Item 1.01 Entry into a Material Definitive Agreement
On June 23, 2009, Equity LifeStyle Properties, Inc. (the "Company") and MHC
Operating Limited Partnership, the Company's operating partnership, entered into
an Underwriting Agreement (the "Underwriting Agreement") with Merrill Lynch,
Pierce, Fenner & Smith Incorporated and Wachovia Capital Markets, LLC, as
representatives of the several underwriters named therein (the "Underwriters"),
pursuant to which the Company agreed to offer and sell 4,000,000 shares of
common stock. The closing of this offering is expected to occur on or about
June 29, 2009. Pursuant to the terms of the Underwriting Agreement, the Company
granted the Underwriters a thirty-day option to purchase up to an additional
600,000 shares of common stock of the Company to cover overallotments. The
Company estimates that the net proceeds from this offering, after deducting the
underwriting discount and other estimated offering expenses, will be
approximately $127.2 million (or approximately $146.4 million if the
underwriters' overallotment option is exercised in full). The Company intends to
use the net proceeds from this offering to repay secured long-term debt and for
general corporate purposes.
The preceding description is qualified in its entirety by reference to the
Underwriting Agreement, a copy of which is attached hereto as Exhibit 1.1 to
this Current Report on Form 8-K and is incorporated herein by reference.

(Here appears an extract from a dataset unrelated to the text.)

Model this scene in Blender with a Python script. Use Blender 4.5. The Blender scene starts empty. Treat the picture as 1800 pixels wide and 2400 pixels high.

This report includes certain "forward-looking statements" within the meaning
of the Private Securities Litigation Reform Act of 1995. When used, words such
as "anticipate," "expect," "believe," "project," "intend," "may be" and "will
be" and similar words or phrases, or the negative thereof, unless the context
requires otherwise, are intended to identify forward-looking statements. These
forward-looking statements are subject to numerous assumptions, risks and
uncertainties, including, but not limited to:
• our ability to control costs, real estate market conditions, the actual rate
of decline in customers, the actual use of sites by customers and our
success in acquiring new customers at our Properties (including those
recently acquired);
• our ability to maintain historical rental rates and occupancy with respect
to Properties currently owned or that we may acquire;
• our assumptions about rental and home sales markets;
• in the age-qualified Properties, home sales results could be impacted by the
ability of potential homebuyers to sell their existing residences as well as
by financial, credit and capital markets volatility;
• in the all-age Properties, results from home sales and occupancy will
continue to be impacted by local economic conditions, lack of affordable
manufactured home financing and competition from alternative housing options
including site-built single-family housing;
• the completion of future acquisitions, if any, and timing with respect
thereto and the effective integration and successful realization of cost
savings;
• ability to obtain financing or refinance existing debt on favorable terms or
at all;
• the effect of interest rates;
• the dilutive effects of issuing additional common stock;
• the effect of accounting for the sale of agreements to customers
representing a right-to-use the Properties previously leased by Privileged
Access under Staff Accounting Bulletin No. 104, Revenue Recognition in
Consolidated Financial Statements, Corrected; and
• other risks indicated from time to time in our filings with the Securities
and Exchange Commission.
These forward-looking statements are based on management's present
expectations and beliefs about future events. As with any projection or
forecast, these statements are inherently susceptible to uncertainty and changes
in circumstances. The Company is under no obligation to, and expressly disclaims
any obligation to, update or alter its forward-looking statements whether as a
result of such changes, new information, subsequent events or otherwise.